My daughter welcomed me into her home - made sure I had my own space - gave me free rein over the whole house - shared her friends with me - she is awesome. She wants to protect me - she wants what's best for me.

I have two devoted sisters. They are both older than me - and probably far wiser. They have each sacrificed for me. They would do anything to help me. They tend to mother me, and I tend to let them. They want to protect me -and want the best for me.

I have 2 wonderful sons who are also very supportive. They want to protect me. They want what's best for me.

I have neices and nephews who support me, want to protect me, want the best for me.

All of them have heard my tales of woe about my last marriage. I worry that I will disappoint them if I go back. They will still love me, but will they still be supportive?

I wise person once told me that you should not air your marriage problems to your family - they love you more than your spouse and may hold a grudge against your spouse for hurting you.

Goodness!

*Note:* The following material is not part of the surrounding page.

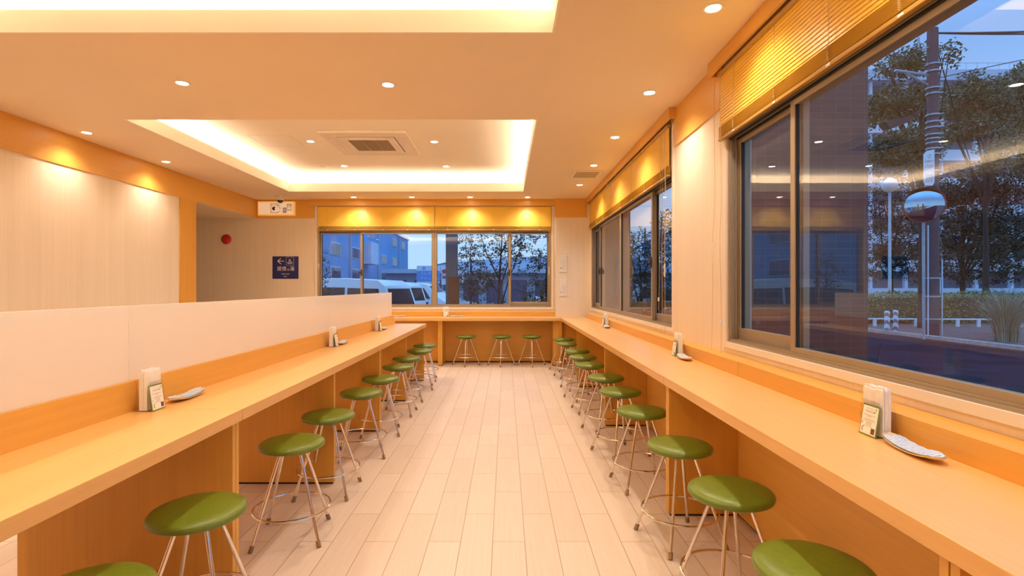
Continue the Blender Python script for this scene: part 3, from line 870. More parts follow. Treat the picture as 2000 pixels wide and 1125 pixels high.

I love them all.

3 comments:

Mike Golch said...

this is true,spouses always get the short end of the stick. sometimes a spouce is looked down apon even it the marriage is going great.I have been on that road.my family treat my Celestine as an outsider. Her family does not treat me that way.

Qtpies7 said...

I'm not sure wise fits me, lol. But I'll take it.

I think if you have hesitations it isn't time. Not that it isn't the right thing, but the wrong time. Even the right thing at the wrong time is not right.

You NEED to find yourself and who you are in Christ before you can deal with someone else's baggage. You have to be so secure that you can deal with his abuse without taking it personal before you go back.

And you have to be strong enough not to take it to your family when it is hard. You need a friend who will never take your side in the argument to sound off to. Sounds weird, but that is what you need, someone who won't allow you to wallow in self-pity over things, but to move on and love your FLAWED partner, just as you are flawed.

I think that sometimes people do have to put up with stuff like that in life in order to help someone else. And it is worth it if it brings someone to Christ. However, you have to be strong in Christ first. It isn't true what John said to you, and I don't believe he truly meant those things. But if you can't be secure in that knowledge, you won't be able to handle it again.

Qtpies7 said...

You won't care what your sister's think if you are doing the right thing.